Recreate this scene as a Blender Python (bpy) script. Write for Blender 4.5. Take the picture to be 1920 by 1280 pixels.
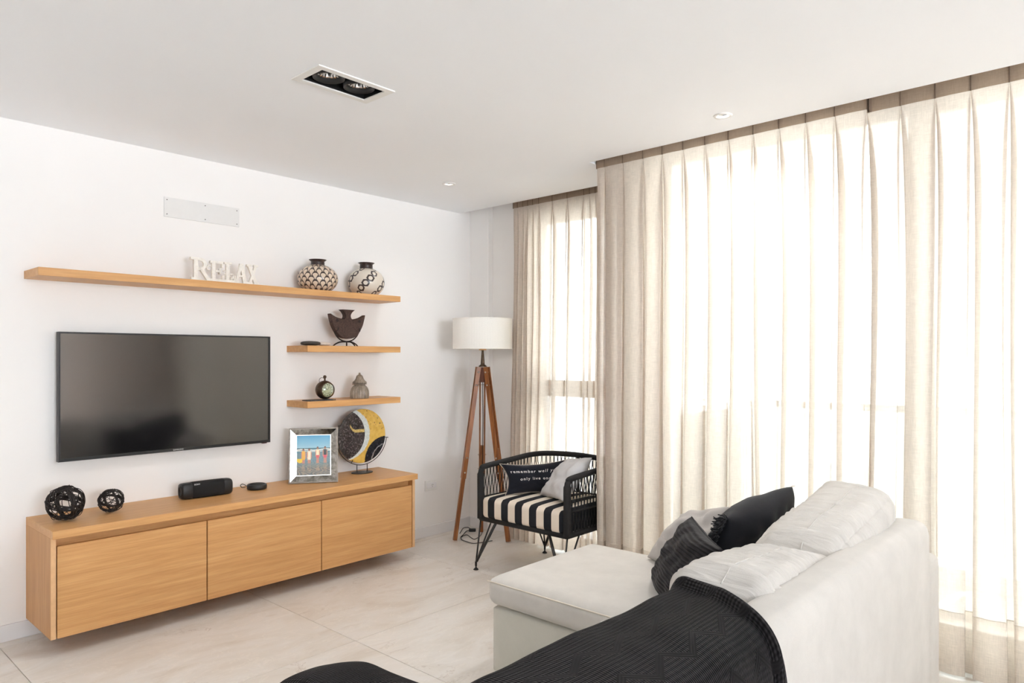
import bpy, bmesh, math, random
import numpy as np
from mathutils import Vector, Matrix, noise
from mathutils.geometry import tessellate_polygon

random.seed(7)
PI = math.pi
for o in list(bpy.data.objects):
    bpy.data.objects.remove(o)
SC = bpy.context.scene
COL = SC.collection

# ------------------------------------------------------------------ camera
TH = math.atan2(1190.0, 1313.0)
cd = bpy.data.cameras.new('camera')
cam = bpy.data.objects.new('camera', cd)
COL.objects.link(cam)
cam.location = (0, 0, 1.41)
cam.rotation_euler = (PI / 2, 0, TH - PI / 2)
cd.sensor_width = 36.0
cd.lens = 36.0 * 1313.0 / 1920.0
cd.shift_y = 30.0 / 1920.0
cd.clip_start = 0.05
SC.camera = cam

# ------------------------------------------------------------------ world, light, exposure
w = bpy.data.worlds.new('sky')
SC.world = w
w.use_nodes = True
bg = w.node_tree.nodes['Background']
bg.inputs['Color'].default_value = (0.86, 0.925, 1.0, 1)
bg.inputs['Strength'].default_value = 10.5


def area(name, loc, rot, sx, sy, energy, col=(1, 1, 1), portal=False):
    l = bpy.data.lights.new(name, 'AREA')
    l.shape = 'RECTANGLE'
    l.size, l.size_y = sx, sy
    l.energy = energy
    l.color = col
    o = bpy.data.objects.new(name, l)
    COL.objects.link(o)
    o.location = loc
    o.rotation_euler = rot
    if portal:
        try:
            l.cycles.is_portal = True
        except Exception:
            pass
    return o


# added fill light in a made-up rear window opening (behind the camera)
area('rear_fill_light', (0.3, -6.75, 1.35), (-PI / 2, 0, PI), 2.8, 2.3, 215, (0.86, 0.925, 1.0))
# high sun in front of the windows: it grazes past the balcony soffit onto the lower half of the sheers
sl = bpy.data.lights.new('sun', 'SUN')
sl.energy = 26.0
sl.angle = 0.05
sl.color = (1.0, 0.97, 0.92)
so_ = bpy.data.objects.new('sun', sl)
COL.objects.link(so_)
so_.rotation_euler = Vector((-0.52, 0.10, -0.85)).to_track_quat('-Z', 'Y').to_euler()
# portals at the openings
area('door_portal', (4.0, 0.9, 1.36), (0, PI / 2, 0), 2.7, 2.8, 1, portal=True)
area('window_portal', (4.42, 3.06, 1.26), (0, PI / 2, 0), 2.5, 0.95, 1, portal=True)

SC.view_settings.view_transform = 'Standard'
SC.view_settings.look = 'None'
SC.view_settings.exposure = 0.4
SC.view_settings.gamma = 1.0
SC.view_settings.use_curve_mapping = False
try:
    cy = SC.cycles
    cy.use_denoising = True
    cy.max_bounces = 14
    cy.diffuse_bounces = 10
    cy.glossy_bounces = 4
    cy.transmission_bounces = 8
    cy.transparent_max_bounces = 24
    cy.sample_clamp_indirect = 8.0
    cy.caustics_reflective = False
    cy.caustics_refractive = False
except Exception:
    pass


# ------------------------------------------------------------------ helpers: colours, materials
def lin(c):
    return tuple(((x / 255.0) / 12.92 if x / 255.0 <= 0.04045 else ((x / 255.0 + 0.055) / 1.055) ** 2.4) for x in c)


def L4(c):
    return lin(c) + (1.0,)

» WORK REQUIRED
Copy all the data exactly as written, but skip any picture.

» CORRECT ANSWER
Recreate this scene as a Blender Python (bpy) script. Write for Blender 4.5. Take the picture to be 1920 by 1280 pixels.
import bpy, bmesh, math, random
import numpy as np
from mathutils import Vector, Matrix, noise
from mathutils.geometry import tessellate_polygon

random.seed(7)
PI = math.pi
for o in list(bpy.data.objects):
    bpy.data.objects.remove(o)
SC = bpy.context.scene
COL = SC.collection

# ------------------------------------------------------------------ camera
TH = math.atan2(1190.0, 1313.0)
cd = bpy.data.cameras.new('camera')
cam = bpy.data.objects.new('camera', cd)
COL.objects.link(cam)
cam.location = (0, 0, 1.41)
cam.rotation_euler = (PI / 2, 0, TH - PI / 2)
cd.sensor_width = 36.0
cd.lens = 36.0 * 1313.0 / 1920.0
cd.shift_y = 30.0 / 1920.0
cd.clip_start = 0.05
SC.camera = cam

# ------------------------------------------------------------------ world, light, exposure
w = bpy.data.worlds.new('sky')
SC.world = w
w.use_nodes = True
bg = w.node_tree.nodes['Background']
bg.inputs['Color'].default_value = (0.86, 0.925, 1.0, 1)
bg.inputs['Strength'].default_value = 10.5


def area(name, loc, rot, sx, sy, energy, col=(1, 1, 1), portal=False):
    l = bpy.data.lights.new(name, 'AREA')
    l.shape = 'RECTANGLE'
    l.size, l.size_y = sx, sy
    l.energy = energy
    l.color = col
    o = bpy.data.objects.new(name, l)
    COL.objects.link(o)
    o.location = loc
    o.rotation_euler = rot
    if portal:
        try:
            l.cycles.is_portal = True
        except Exception:
            pass
    return o


# added fill light in a made-up rear window opening (behind the camera)
area('rear_fill_light', (0.3, -6.75, 1.35), (-PI / 2, 0, PI), 2.8, 2.3, 215, (0.86, 0.925, 1.0))
# high sun in front of the windows: it grazes past the balcony soffit onto the lower half of the sheers
sl = bpy.data.lights.new('sun', 'SUN')
sl.energy = 26.0
sl.angle = 0.05
sl.color = (1.0, 0.97, 0.92)
so_ = bpy.data.objects.new('sun', sl)
COL.objects.link(so_)
so_.rotation_euler = Vector((-0.52, 0.10, -0.85)).to_track_quat('-Z', 'Y').to_euler()
# portals at the openings
area('door_portal', (4.0, 0.9, 1.36), (0, PI / 2, 0), 2.7, 2.8, 1, portal=True)
area('window_portal', (4.42, 3.06, 1.26), (0, PI / 2, 0), 2.5, 0.95, 1, portal=True)

SC.view_settings.view_transform = 'Standard'
SC.view_settings.look = 'None'
SC.view_settings.exposure = 0.4
SC.view_settings.gamma = 1.0
SC.view_settings.use_curve_mapping = False
try:
    cy = SC.cycles
    cy.use_denoising = True
    cy.max_bounces = 14
    cy.diffuse_bounces = 10
    cy.glossy_bounces = 4
    cy.transmission_bounces = 8
    cy.transparent_max_bounces = 24
    cy.sample_clamp_indirect = 8.0
    cy.caustics_reflective = False
    cy.caustics_refractive = False
except Exception:
    pass


# ------------------------------------------------------------------ helpers: colours, materials
def lin(c):
    return tuple(((x / 255.0) / 12.92 if x / 255.0 <= 0.04045 else ((x / 255.0 + 0.055) / 1.055) ** 2.4) for x in c)


def L4(c):
    return lin(c) + (1.0,)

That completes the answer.